● **Given data**:
───

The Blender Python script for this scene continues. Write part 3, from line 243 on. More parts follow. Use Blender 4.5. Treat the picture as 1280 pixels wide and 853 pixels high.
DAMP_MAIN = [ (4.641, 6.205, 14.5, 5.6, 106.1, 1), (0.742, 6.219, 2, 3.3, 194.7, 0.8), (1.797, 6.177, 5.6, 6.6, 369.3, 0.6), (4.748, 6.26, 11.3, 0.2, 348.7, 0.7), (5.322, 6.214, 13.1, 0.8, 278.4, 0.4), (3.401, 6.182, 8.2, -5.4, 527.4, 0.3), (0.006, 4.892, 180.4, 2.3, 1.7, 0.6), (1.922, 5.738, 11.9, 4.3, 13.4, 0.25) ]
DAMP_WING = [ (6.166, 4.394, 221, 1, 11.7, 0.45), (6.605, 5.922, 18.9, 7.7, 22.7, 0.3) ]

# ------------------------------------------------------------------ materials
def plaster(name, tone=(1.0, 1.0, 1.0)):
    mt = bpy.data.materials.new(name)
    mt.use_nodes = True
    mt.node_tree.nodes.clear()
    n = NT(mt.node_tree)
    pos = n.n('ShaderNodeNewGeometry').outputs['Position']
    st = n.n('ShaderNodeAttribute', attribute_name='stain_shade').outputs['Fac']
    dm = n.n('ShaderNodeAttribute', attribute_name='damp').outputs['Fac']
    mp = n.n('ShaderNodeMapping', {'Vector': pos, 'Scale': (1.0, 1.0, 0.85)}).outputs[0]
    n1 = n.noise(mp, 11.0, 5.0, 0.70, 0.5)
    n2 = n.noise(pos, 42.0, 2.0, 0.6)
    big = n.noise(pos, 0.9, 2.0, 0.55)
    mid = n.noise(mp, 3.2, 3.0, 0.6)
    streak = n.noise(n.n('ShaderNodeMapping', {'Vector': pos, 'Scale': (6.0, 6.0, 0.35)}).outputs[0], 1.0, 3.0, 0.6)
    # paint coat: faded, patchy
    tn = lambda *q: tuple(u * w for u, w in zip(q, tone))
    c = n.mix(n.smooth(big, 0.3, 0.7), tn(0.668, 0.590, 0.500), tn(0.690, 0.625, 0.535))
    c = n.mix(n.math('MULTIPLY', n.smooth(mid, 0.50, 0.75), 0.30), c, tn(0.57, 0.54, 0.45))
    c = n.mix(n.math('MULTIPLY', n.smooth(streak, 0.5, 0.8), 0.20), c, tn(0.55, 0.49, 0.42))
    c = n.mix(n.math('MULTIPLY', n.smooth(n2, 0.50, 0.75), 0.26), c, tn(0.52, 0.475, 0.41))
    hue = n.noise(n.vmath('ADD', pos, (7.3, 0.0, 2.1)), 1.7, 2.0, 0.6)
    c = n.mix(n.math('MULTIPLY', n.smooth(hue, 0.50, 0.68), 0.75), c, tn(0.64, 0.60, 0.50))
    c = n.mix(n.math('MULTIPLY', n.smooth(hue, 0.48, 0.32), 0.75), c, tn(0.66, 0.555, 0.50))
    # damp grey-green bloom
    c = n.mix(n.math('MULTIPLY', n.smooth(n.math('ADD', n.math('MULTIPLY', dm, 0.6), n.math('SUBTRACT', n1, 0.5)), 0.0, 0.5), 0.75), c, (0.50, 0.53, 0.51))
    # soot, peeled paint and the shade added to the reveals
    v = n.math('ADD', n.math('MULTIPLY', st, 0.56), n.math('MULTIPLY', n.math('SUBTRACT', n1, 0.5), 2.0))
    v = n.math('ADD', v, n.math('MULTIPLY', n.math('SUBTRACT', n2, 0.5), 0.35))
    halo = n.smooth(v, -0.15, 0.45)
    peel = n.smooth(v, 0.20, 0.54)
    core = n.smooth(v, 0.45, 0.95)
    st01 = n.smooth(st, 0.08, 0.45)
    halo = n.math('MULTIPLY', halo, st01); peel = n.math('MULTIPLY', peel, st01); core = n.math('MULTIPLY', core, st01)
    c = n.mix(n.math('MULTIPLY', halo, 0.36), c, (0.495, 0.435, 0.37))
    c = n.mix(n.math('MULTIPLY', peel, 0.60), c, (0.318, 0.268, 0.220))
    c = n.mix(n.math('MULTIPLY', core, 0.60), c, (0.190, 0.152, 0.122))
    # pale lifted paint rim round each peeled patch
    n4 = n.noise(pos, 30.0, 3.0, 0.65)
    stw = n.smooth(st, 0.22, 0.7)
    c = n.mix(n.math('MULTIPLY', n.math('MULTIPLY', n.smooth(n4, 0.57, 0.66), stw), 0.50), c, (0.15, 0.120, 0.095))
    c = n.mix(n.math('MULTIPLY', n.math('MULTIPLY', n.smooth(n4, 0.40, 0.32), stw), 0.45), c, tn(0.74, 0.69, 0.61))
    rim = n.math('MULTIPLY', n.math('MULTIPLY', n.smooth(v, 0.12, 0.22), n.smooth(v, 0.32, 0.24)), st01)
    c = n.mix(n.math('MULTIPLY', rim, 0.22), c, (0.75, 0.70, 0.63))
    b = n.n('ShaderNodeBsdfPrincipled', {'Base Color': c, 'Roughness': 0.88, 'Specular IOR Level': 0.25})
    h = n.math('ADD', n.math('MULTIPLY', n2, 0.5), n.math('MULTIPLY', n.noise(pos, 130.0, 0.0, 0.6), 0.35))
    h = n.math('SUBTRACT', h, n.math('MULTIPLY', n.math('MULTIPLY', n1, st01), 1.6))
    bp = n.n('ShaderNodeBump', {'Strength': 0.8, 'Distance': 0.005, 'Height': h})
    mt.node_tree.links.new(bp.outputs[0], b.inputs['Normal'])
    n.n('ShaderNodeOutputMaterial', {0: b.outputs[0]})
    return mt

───

Write the listing out again, exactly as it reads.

The Blender Python script for this scene continues. Write part 3, from line 243 on. More parts follow. Use Blender 4.5. Treat the picture as 1280 pixels wide and 853 pixels high.
DAMP_MAIN = [ (4.641, 6.205, 14.5, 5.6, 106.1, 1), (0.742, 6.219, 2, 3.3, 194.7, 0.8), (1.797, 6.177, 5.6, 6.6, 369.3, 0.6), (4.748, 6.26, 11.3, 0.2, 348.7, 0.7), (5.322, 6.214, 13.1, 0.8, 278.4, 0.4), (3.401, 6.182, 8.2, -5.4, 527.4, 0.3), (0.006, 4.892, 180.4, 2.3, 1.7, 0.6), (1.922, 5.738, 11.9, 4.3, 13.4, 0.25) ]
DAMP_WING = [ (6.166, 4.394, 221, 1, 11.7, 0.45), (6.605, 5.922, 18.9, 7.7, 22.7, 0.3) ]

# ------------------------------------------------------------------ materials
def plaster(name, tone=(1.0, 1.0, 1.0)):
    mt = bpy.data.materials.new(name)
    mt.use_nodes = True
    mt.node_tree.nodes.clear()
    n = NT(mt.node_tree)
    pos = n.n('ShaderNodeNewGeometry').outputs['Position']
    st = n.n('ShaderNodeAttribute', attribute_name='stain_shade').outputs['Fac']
    dm = n.n('ShaderNodeAttribute', attribute_name='damp').outputs['Fac']
    mp = n.n('ShaderNodeMapping', {'Vector': pos, 'Scale': (1.0, 1.0, 0.85)}).outputs[0]
    n1 = n.noise(mp, 11.0, 5.0, 0.70, 0.5)
    n2 = n.noise(pos, 42.0, 2.0, 0.6)
    big = n.noise(pos, 0.9, 2.0, 0.55)
    mid = n.noise(mp, 3.2, 3.0, 0.6)
    streak = n.noise(n.n('ShaderNodeMapping', {'Vector': pos, 'Scale': (6.0, 6.0, 0.35)}).outputs[0], 1.0, 3.0, 0.6)
    # paint coat: faded, patchy
    tn = lambda *q: tuple(u * w for u, w in zip(q, tone))
    c = n.mix(n.smooth(big, 0.3, 0.7), tn(0.668, 0.590, 0.500), tn(0.690, 0.625, 0.535))
    c = n.mix(n.math('MULTIPLY', n.smooth(mid, 0.50, 0.75), 0.30), c, tn(0.57, 0.54, 0.45))
    c = n.mix(n.math('MULTIPLY', n.smooth(streak, 0.5, 0.8), 0.20), c, tn(0.55, 0.49, 0.42))
    c = n.mix(n.math('MULTIPLY', n.smooth(n2, 0.50, 0.75), 0.26), c, tn(0.52, 0.475, 0.41))
    hue = n.noise(n.vmath('ADD', pos, (7.3, 0.0, 2.1)), 1.7, 2.0, 0.6)
    c = n.mix(n.math('MULTIPLY', n.smooth(hue, 0.50, 0.68), 0.75), c, tn(0.64, 0.60, 0.50))
    c = n.mix(n.math('MULTIPLY', n.smooth(hue, 0.48, 0.32), 0.75), c, tn(0.66, 0.555, 0.50))
    # damp grey-green bloom
    c = n.mix(n.math('MULTIPLY', n.smooth(n.math('ADD', n.math('MULTIPLY', dm, 0.6), n.math('SUBTRACT', n1, 0.5)), 0.0, 0.5), 0.75), c, (0.50, 0.53, 0.51))
    # soot, peeled paint and the shade added to the reveals
    v = n.math('ADD', n.math('MULTIPLY', st, 0.56), n.math('MULTIPLY', n.math('SUBTRACT', n1, 0.5), 2.0))
    v = n.math('ADD', v, n.math('MULTIPLY', n.math('SUBTRACT', n2, 0.5), 0.35))
    halo = n.smooth(v, -0.15, 0.45)
    peel = n.smooth(v, 0.20, 0.54)
    core = n.smooth(v, 0.45, 0.95)
    st01 = n.smooth(st, 0.08, 0.45)
    halo = n.math('MULTIPLY', halo, st01); peel = n.math('MULTIPLY', peel, st01); core = n.math('MULTIPLY', core, st01)
    c = n.mix(n.math('MULTIPLY', halo, 0.36), c, (0.495, 0.435, 0.37))
    c = n.mix(n.math('MULTIPLY', peel, 0.60), c, (0.318, 0.268, 0.220))
    c = n.mix(n.math('MULTIPLY', core, 0.60), c, (0.190, 0.152, 0.122))
    # pale lifted paint rim round each peeled patch
    n4 = n.noise(pos, 30.0, 3.0, 0.65)
    stw = n.smooth(st, 0.22, 0.7)
    c = n.mix(n.math('MULTIPLY', n.math('MULTIPLY', n.smooth(n4, 0.57, 0.66), stw), 0.50), c, (0.15, 0.120, 0.095))
    c = n.mix(n.math('MULTIPLY', n.math('MULTIPLY', n.smooth(n4, 0.40, 0.32), stw), 0.45), c, tn(0.74, 0.69, 0.61))
    rim = n.math('MULTIPLY', n.math('MULTIPLY', n.smooth(v, 0.12, 0.22), n.smooth(v, 0.32, 0.24)), st01)
    c = n.mix(n.math('MULTIPLY', rim, 0.22), c, (0.75, 0.70, 0.63))
    b = n.n('ShaderNodeBsdfPrincipled', {'Base Color': c, 'Roughness': 0.88, 'Specular IOR Level': 0.25})
    h = n.math('ADD', n.math('MULTIPLY', n2, 0.5), n.math('MULTIPLY', n.noise(pos, 130.0, 0.0, 0.6), 0.35))
    h = n.math('SUBTRACT', h, n.math('MULTIPLY', n.math('MULTIPLY', n1, st01), 1.6))
    bp = n.n('ShaderNodeBump', {'Strength': 0.8, 'Distance': 0.005, 'Height': h})
    mt.node_tree.links.new(bp.outputs[0], b.inputs['Normal'])
    n.n('ShaderNodeOutputMaterial', {0: b.outputs[0]})
    return mt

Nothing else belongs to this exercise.